Achtung: Werden die AGB bei Verträgen mit Verbrauchern (B2C) verwendet, müssen die AGB den strengen AGB-Vorgaben der §§ 307 ff. BGB stand halten. Bei Verträgen zwischen Unternehmen (B2B) gilt hingegen ein lockerer Prüfungsmaßstab.
In der Praxis sind die Regelungen zur Haftungsbeschränkung in AGB von besonderer Bedeutung. Auf der einen Seite stehen die Interessen des Unternehmers seine Haftung soweit wie möglich auszuschließen oder zumindest zu beschränken. Auf der anderen Seite stehen die Interessen des Vertragspartners, den Unternehmer im Bedarfsfall in Anspruch nehmen zu können.

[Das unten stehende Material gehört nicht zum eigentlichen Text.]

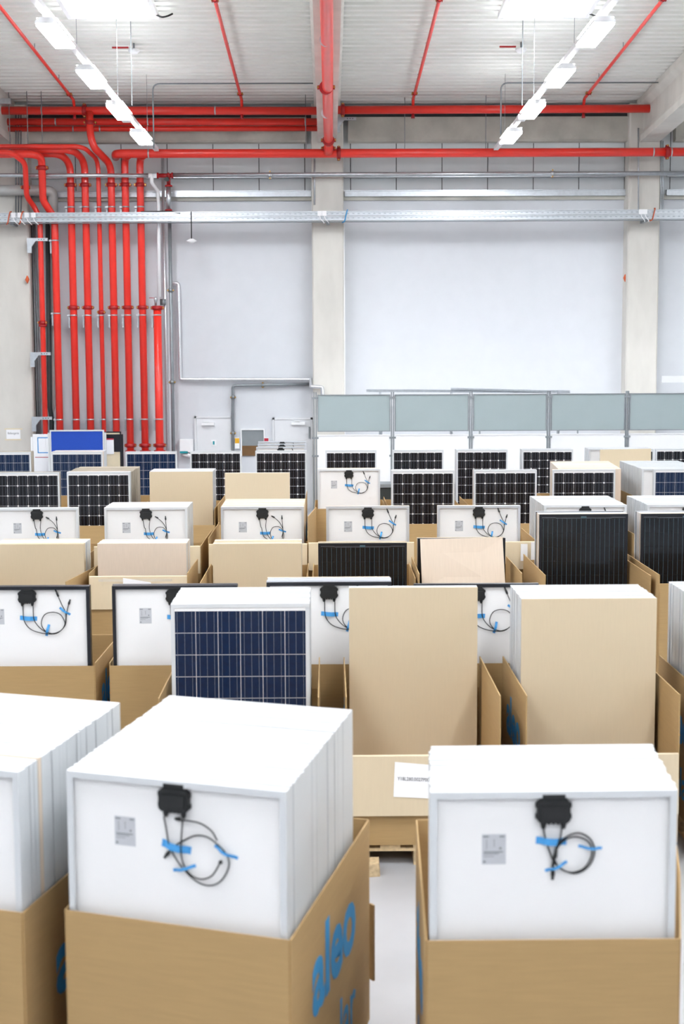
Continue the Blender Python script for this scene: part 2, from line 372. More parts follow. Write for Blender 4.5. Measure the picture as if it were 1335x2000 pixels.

Um für diese Fälle einen Interessenausgleich herzustellen, gilt grundsätzlich (nicht abschließend) folgendes:
-
Ein pauschaler und vollumfänglicher Haftungsausschluss für alle Fallkonstellationen ist in AGB in der Regel unwirksam;
-
Die Haftung für fahrlässiges Verhalten, welches zu einer Verletzung des Leben, des Körpers oder der Gesundheit geführt hat, kann grundsätzlich nicht wirksam in
AGB ausgeschlossen werden, § 309 Nr. 7a, § 310 BGB.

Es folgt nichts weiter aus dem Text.